Question

One mole of non – ideal gas undergoes a change of state (1.0 atm, 3.0 L, 200 K) to (4.0 atm, 5.0 L, 250 K) with a change in internal energy $\Delta U = 40L - atm$. The change in enthalpy of the process in L – atm is:
A.43
B.57
C.42
D.None of these

Answer 1

In any given reaction, the heat evolved from the process is equivalent to the change in the enthalpy of the system. To solve this question, we need to write down all the given data. Then we must substitute the given data in the equation for the law of conservation of energy to get the final answer.
Formula used: $H{\text{ }} = {\text{ }}U{\text{ }} + {\text{ }}PV$.

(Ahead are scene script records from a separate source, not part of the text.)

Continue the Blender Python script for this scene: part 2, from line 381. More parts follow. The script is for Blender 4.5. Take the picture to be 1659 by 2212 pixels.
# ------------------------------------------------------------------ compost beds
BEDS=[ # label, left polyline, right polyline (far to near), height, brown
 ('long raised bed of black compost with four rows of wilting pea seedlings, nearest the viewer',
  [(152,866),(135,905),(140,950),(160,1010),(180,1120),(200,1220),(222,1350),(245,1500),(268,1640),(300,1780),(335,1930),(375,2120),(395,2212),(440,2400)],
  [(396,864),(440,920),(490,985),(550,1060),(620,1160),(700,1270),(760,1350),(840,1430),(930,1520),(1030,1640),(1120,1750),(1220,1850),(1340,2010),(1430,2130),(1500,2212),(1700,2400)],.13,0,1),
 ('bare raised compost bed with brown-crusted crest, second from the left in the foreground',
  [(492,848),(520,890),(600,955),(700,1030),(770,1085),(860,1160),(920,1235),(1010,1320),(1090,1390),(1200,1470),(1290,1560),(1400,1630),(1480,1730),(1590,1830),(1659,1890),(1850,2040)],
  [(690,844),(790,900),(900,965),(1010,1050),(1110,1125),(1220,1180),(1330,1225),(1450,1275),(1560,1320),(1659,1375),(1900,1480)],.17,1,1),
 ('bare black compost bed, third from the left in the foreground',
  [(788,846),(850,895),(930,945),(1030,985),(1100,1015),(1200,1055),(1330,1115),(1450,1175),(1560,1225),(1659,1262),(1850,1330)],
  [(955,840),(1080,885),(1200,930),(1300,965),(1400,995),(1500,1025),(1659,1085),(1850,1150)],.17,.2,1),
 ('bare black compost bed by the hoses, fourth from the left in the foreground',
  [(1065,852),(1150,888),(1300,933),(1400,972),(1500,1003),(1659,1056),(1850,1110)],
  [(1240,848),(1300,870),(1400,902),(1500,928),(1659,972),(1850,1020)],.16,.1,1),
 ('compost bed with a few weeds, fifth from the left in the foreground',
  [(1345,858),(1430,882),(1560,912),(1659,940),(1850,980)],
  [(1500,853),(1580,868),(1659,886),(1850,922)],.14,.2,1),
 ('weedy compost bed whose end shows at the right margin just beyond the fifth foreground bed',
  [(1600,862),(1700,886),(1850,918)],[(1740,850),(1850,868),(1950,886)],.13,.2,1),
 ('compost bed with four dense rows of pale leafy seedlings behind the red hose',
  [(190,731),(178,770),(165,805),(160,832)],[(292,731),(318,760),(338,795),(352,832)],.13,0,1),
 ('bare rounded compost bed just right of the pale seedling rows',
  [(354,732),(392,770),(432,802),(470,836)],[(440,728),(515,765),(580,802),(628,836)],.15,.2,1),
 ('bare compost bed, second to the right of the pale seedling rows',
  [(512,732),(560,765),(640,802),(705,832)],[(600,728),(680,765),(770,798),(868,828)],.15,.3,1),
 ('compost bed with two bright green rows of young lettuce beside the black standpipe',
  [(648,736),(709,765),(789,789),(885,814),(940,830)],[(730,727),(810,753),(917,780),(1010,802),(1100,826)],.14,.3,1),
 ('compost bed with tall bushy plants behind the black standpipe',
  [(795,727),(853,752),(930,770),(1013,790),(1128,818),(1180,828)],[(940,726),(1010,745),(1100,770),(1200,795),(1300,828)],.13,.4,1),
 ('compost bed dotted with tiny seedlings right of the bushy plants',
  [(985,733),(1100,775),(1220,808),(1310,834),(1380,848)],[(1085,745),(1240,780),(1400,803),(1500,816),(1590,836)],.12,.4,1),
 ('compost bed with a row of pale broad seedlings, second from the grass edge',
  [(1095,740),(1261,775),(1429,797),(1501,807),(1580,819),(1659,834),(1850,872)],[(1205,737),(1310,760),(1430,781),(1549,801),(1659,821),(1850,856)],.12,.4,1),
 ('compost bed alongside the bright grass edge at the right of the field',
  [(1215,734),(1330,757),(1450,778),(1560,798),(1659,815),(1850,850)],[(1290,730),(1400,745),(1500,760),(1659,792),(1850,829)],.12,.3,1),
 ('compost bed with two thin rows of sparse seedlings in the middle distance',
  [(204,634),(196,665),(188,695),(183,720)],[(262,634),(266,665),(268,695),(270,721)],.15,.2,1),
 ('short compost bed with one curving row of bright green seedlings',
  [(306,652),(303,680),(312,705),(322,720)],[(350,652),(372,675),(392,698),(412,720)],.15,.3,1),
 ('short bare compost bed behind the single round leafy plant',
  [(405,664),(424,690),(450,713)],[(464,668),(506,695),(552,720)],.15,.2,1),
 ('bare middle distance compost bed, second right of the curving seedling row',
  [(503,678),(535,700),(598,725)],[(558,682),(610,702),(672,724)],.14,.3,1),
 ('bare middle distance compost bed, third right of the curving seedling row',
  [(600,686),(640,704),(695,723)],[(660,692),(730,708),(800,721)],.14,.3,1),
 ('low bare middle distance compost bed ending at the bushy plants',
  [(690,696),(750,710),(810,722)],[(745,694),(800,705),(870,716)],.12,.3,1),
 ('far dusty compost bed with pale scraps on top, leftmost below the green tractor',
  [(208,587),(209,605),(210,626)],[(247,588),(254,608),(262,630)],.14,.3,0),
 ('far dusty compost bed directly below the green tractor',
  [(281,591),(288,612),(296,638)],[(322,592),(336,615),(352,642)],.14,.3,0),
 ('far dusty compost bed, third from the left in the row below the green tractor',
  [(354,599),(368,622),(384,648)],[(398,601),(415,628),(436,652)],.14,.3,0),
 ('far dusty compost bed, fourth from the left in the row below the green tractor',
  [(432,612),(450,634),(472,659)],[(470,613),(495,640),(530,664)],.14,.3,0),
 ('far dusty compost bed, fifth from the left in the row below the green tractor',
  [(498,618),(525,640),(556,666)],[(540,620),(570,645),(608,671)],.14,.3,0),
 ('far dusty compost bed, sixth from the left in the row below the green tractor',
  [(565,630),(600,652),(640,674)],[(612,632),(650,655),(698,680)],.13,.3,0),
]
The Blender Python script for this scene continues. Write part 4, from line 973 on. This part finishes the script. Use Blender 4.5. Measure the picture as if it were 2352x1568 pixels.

Complete step by step answer:
Enthalpy (H) is mathematically equal to the sum of the internal energy (U) of the system and the product of pressure (P) and volume (V) of the system. This can be represented as:
$H{\text{ }} = {\text{ }}U{\text{ }} + {\text{ }}PV$
This is also known as the law of conservation of energy. Hence, the change in the enthalpy of the system involves the change in the values of all the components in the above equation. Hence, the change in enthalpy can be represented as:
$\Delta H = \Delta U + \Delta (PV)$
$\Delta H = \Delta U + [{(\Delta PV)_2} - {(\Delta PV)_1}]$
$\Delta H = 40{\text{ }} + \left[ {\left( {4.0} \right){\text{ }}\left( {5.0} \right) - \left( {1.0} \right){\text{ }}\left( {3.0} \right)} \right]$
$\;\Delta H = 40{\text{ + }}\left[ {17} \right]$
$\Delta H = 57{\text{ }}L - atm$

Hence, Option B is the correct option.

Additional Information:
The enthalpy of a reaction can be categorised into various types – heat of formation, heat of combustion, heat of neutralization and heat of solution. These different enthalpies depend on the objective of the reaction.

Note:
Enthalpy (H) is a state function which is dependent on the values of temperature, pressure, and internal energy. Enthalpy is usually expressed as a change enthalpy because absolute enthalpy of any system cannot be physically calculated.